Dibattito politico durissimo
Il dibattito politico ha inevitabilmente risentito del clima della piazza, toccando punte di asprezza come mai accaduto in precedenza. La prima ministra, Elisabeth Borne, ha accusato esplicitamente i parlamentari delle opposizioni di fomentare la rabbia della gente e di «promuovere la violenza, facendo ricorso a un vocabolario bellicoso». Affermazioni che, ovviamente, hanno scatenato durissime reazioni. «Il sistema pensionistico deve rimanere un fondamento della nostra unità. Di fronte a questa riforma ingiusta, continueremo a marciare. La mobilitazione continuerà - ha detto Grégory Doucet, sindaco di Lione ed esponente dei Verdi - L’idea di far lavorare più a lungo è pura ipocrisia, con l'approvazione forzata della legge grazie all’articolo 49.3, il Governo mostra di disprezzare i cittadini, ciò che la gente non può più sopportare».
«Il Governo non ha un piano, non sappiamo dove stia andando. La situazione sta diventando preoccupante. I giovani si mobilitano, le manifestazioni si moltiplicano, non ci sono risposte: tutto questo è lunare - ha detto Thomas Dossus, senatore ambientalista del Rodano - Macron non ascolta, si comporta come un re».
La guerra dei numeri
La sindaca di Lille ed ex segretaria del Partito Socialista, Martine Aubry, ha criticato la «visione avvilente e pretenziosa dell’Eliseo: ho la profonda convinzione che Macron ci stia umiliando, che non ascolti il popolo francese, che non ascolti nemmeno i suoi rappresentanti in Parlamento». Aubry ha definito, in particolare, «inammissibile» il paragone fatto dal presidente tra i manifestanti di piazza francesi e gli assalitori del Campidoglio di Washington, la folla di sostenitori trumpiani che il 6 gennaio 2021 devastò la sede del Parlamento americano: «Parlare di ribelli è inaccettabile da parte di un presidente della Repubblica», ha detto la sindaca di Lille.

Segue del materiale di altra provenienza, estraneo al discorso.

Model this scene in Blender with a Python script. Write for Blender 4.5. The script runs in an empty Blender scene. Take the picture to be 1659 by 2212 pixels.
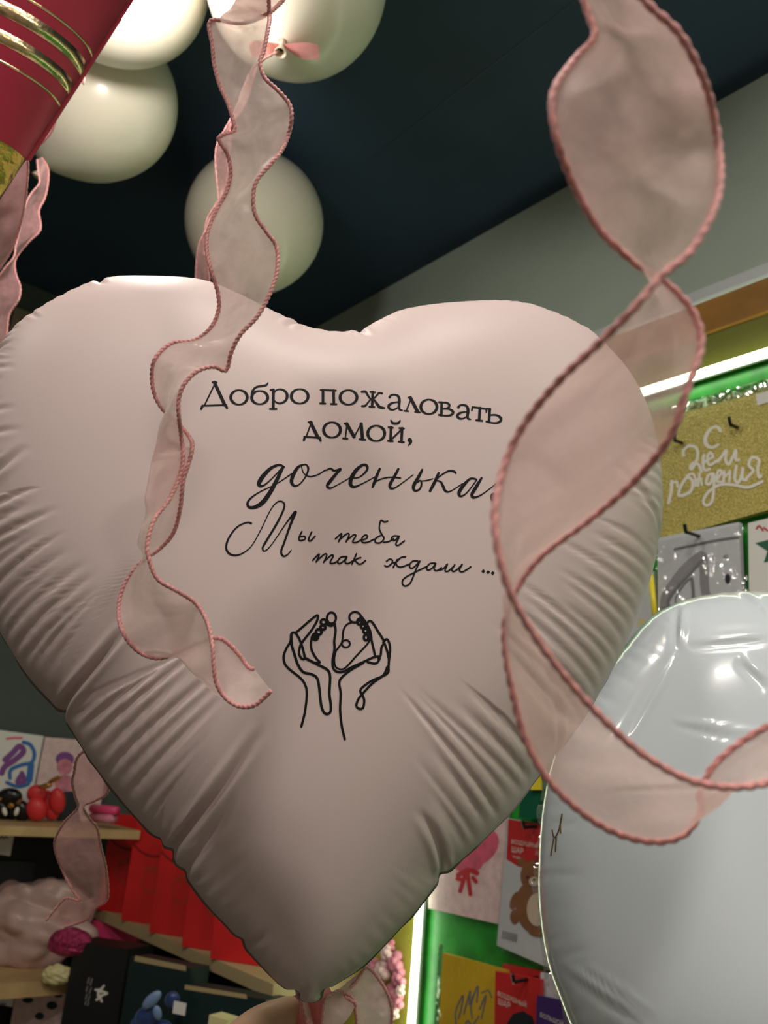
import bpy, bmesh, math, random
import numpy as np
from mathutils import Vector, Matrix
from mathutils.bvhtree import BVHTree
random.seed(7); RNG = np.random.RandomState(7)

# ------------------------------------------------------------------ camera
FPX, CX, CY = 1909.0, 829.5, 1106.0
CAMZ = 1.5
def _n(v): return v / np.linalg.norm(v)
def ray(x, y): return np.array([(x - CX) / FPX, -(y - CY) / FPX, -1.0])
_d1 = _n(ray(-784, 1533)); _d2 = _n(ray(3300, 1900))
_d3 = _n(np.cross(_d2, _d1)); _d2 = _n(np.cross(_d1, _d3))
ROT = np.array([_d2, _d1, _d3])
ORG = np.array([0, 0, CAMZ])
def W(x, y): return ROT @ ray(x, y)
def P(x, y, d): return ORG + W(x, y) * d                    # point at camera depth d
def onX(x, y, X): w = W(x, y); return ORG + w * (X / w[0])
def onY(x, y, Y): w = W(x, y); return ORG + w * (Y / w[1])
def dY(x, y, Y): return Y / W(x, y)[1]
def onZ(x, y, Z): w = W(x, y); return ORG + w * ((Z - CAMZ) / w[2])
def onPlane(x, y, c, n):
    w = W(x, y); return ORG + w * (np.dot(c - ORG, n) / np.dot(w, n))

scene = bpy.context.scene
cam_d = bpy.data.cameras.new('camera'); cam = bpy.data.objects.new('camera', cam_d)
scene.collection.objects.link(cam); scene.camera = cam
M4 = Matrix([list(ROT[0]) + [0], list(ROT[1]) + [0], list(ROT[2]) + [CAMZ], [0, 0, 0, 1]])
cam.matrix_world = M4
cam_d.sensor_fit = 'VERTICAL'; cam_d.sensor_height = 36.0; cam_d.lens = 36.0 * FPX / 2212.0
cam_d.clip_start = 0.02
cam_d.dof.use_dof = True; cam_d.dof.focus_distance = 0.545
cam_d.dof.aperture_fstop = cam_d.lens / 2.3

# ------------------------------------------------------------------ light, exposure
scene.view_settings.view_transform = 'Standard'; scene.view_settings.look = 'None'
scene.view_settings.gamma = 1.0; scene.view_settings.use_curve_mapping = False
scene.view_settings.exposure = 1.25
scene.cycles.max_bounces = 10; scene.cycles.transparent_max_bounces = 24
world = bpy.data.worlds.new('world'); scene.world = world; world.use_nodes = True
world.node_tree.nodes['Background'].inputs[0].default_value = (0.5, 0.5, 0.5, 1)
world.node_tree.nodes['Background'].inputs[1].default_value = 0.05
LAMP_COL = (1.0, 0.92, 0.83)
LAMPS = [  # x, y, radius, strength   (flush ceiling downlights behind and above the viewer)
    (0.10, 0.20, 0.11, 22), (-0.75, -0.15, 0.11, 36), (0.45, -0.75, 0.11, 34),
    (-0.85, 1.15, 0.11, 16), (-0.4, -1.5, 0.11, 46)]
PENDANT_STRENGTH = 40
LED_STRENGTH = 5
LED_COL = (0.88, 1.0, 0.74)

# ------------------------------------------------------------------ materials
def srgb(r, g, b):
    f = lambda c: ((c / 255) / 12.92) if c <= 10.3 else (((c / 255) + 0.055) / 1.055) ** 2.4
    return (f(r), f(g), f(b), 1)
def mat(name, col, rough=0.5, metal=0.0, noise=0.0, nscale=8, bump=0.0, bscale=40, coat=0.0, sheen=0.0, spec=0.5, sss=0.0):
    m = bpy.data.materials.new(name); m.use_nodes = True
    nt = m.node_tree; b = nt.nodes['Principled BSDF']
    b.inputs['Base Color'].default_value = col; b.inputs['Roughness'].default_value = rough
    b.inputs['Metallic'].default_value = metal; b.inputs['Coat Weight'].default_value = coat
    b.inputs['Sheen Weight'].default_value = sheen; b.inputs['Specular IOR Level'].default_value = spec
    if sss:
        b.inputs['Subsurface Weight'].default_value = sss; b.inputs['Subsurface Radius'].default_value = (0.02, 0.012, 0.008)
    tc = None
    if noise or bump:
        tc = nt.nodes.new('ShaderNodeTexCoord')
    if noise:
        n = nt.nodes.new('ShaderNodeTexNoise'); n.inputs['Scale'].default_value = nscale; n.inputs['Detail'].default_value = 4
        nt.links.new(tc.outputs['Object'], n.inputs['Vector'])
        r = nt.nodes.new('ShaderNodeValToRGB')
        r.color_ramp.elements[0].color = tuple(c * (1 - noise) for c in col[:3]) + (1,)
        r.color_ramp.elements[1].color = tuple(min(1, c * (1 + noise)) for c in col[:3]) + (1,)
        r.color_ramp.elements[0].position = 0.3; r.color_ramp.elements[1].position = 0.7
        nt.links.new(n.outputs['Fac'], r.inputs['Fac']); nt.links.new(r.outputs['Color'], b.inputs['Base Color'])
    if bump:
        n2 = nt.nodes.new('ShaderNodeTexNoise'); n2.inputs['Scale'].default_value = bscale; n2.inputs['Detail'].default_value = 5
        nt.links.new(tc.outputs['Object'], n2.inputs['Vector'])
        bp = nt.nodes.new('ShaderNodeBump'); bp.inputs['Strength'].default_value = bump; bp.inputs['Distance'].default_value = 0.01
        nt.links.new(n2.outputs['Fac'], bp.inputs['Height']); nt.links.new(bp.outputs['Normal'], b.inputs['Normal'])
    return m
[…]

In una situazione apertamente drammatica, non è mancata una nota grottesca (ma affatto casuale, nella società dell’informazione, i cui successi si misurano in forme talvolta paradossali): un’altra guerra, questa volta di soli numeri, è stata combattuta per tutto il giorno tra le varie autorità, i sindacati e gli organizzatori dei cortei. I quali hanno evidentemente vissuto e osservato due Paesi diversi. Il ministero dell’Interno ha infatti comunicato alla stampa che i manifestanti scesi oggi in piazza sono stati 1,08 milioni: più del 23 marzo (800.000), ma meno del 19 gennaio (1,12 milioni), del 31 gennaio (1,27 milioni) e del 7 marzo (1,28 milioni). Da parte sua, la CGT - il sindacato più rappresentativo in Francia - ha contato 3,5 milioni di persone in strada, tanto quante ne aveva registrate lo scorso 7 marzo nell’altra grande mobilitazione contro la riforma delle pensioni.
Il terzo ricorso
La protesta non si ferma. E mentre per martedì 28 è già stata convocata la decima giornata di mobilitazione generale, le opposizioni I senatori della sinistra hanno presentato ricorso al Consiglio costituzionale contro la riforma voluta da Macron. Socialisti, comunisti ed ecologisti contestano sia lo strumento legislativo utilizzato, ovvero una legge di modifica del finanziamento previdenziale, ritenuta «inadatta» per una riforma di tale portata. Sia la procedura, ovvero l’ormai famosissimo articolo 49.3 che ha permesso di accelerare il dibattito e di adottare la legge senza voto in Assemblea nazionale. «Un concentrato di attacchi alle esigenze di chiarezza e sincerità del dibattito parlamentare», è la tesi dei senatori anti-macroniani. Il cui ricorso si aggiunge a quelli già presentati dalla destra del Rassemblement National di Marine Le Pen e dalla France Insoumise di Jean-Luc Mélenchon.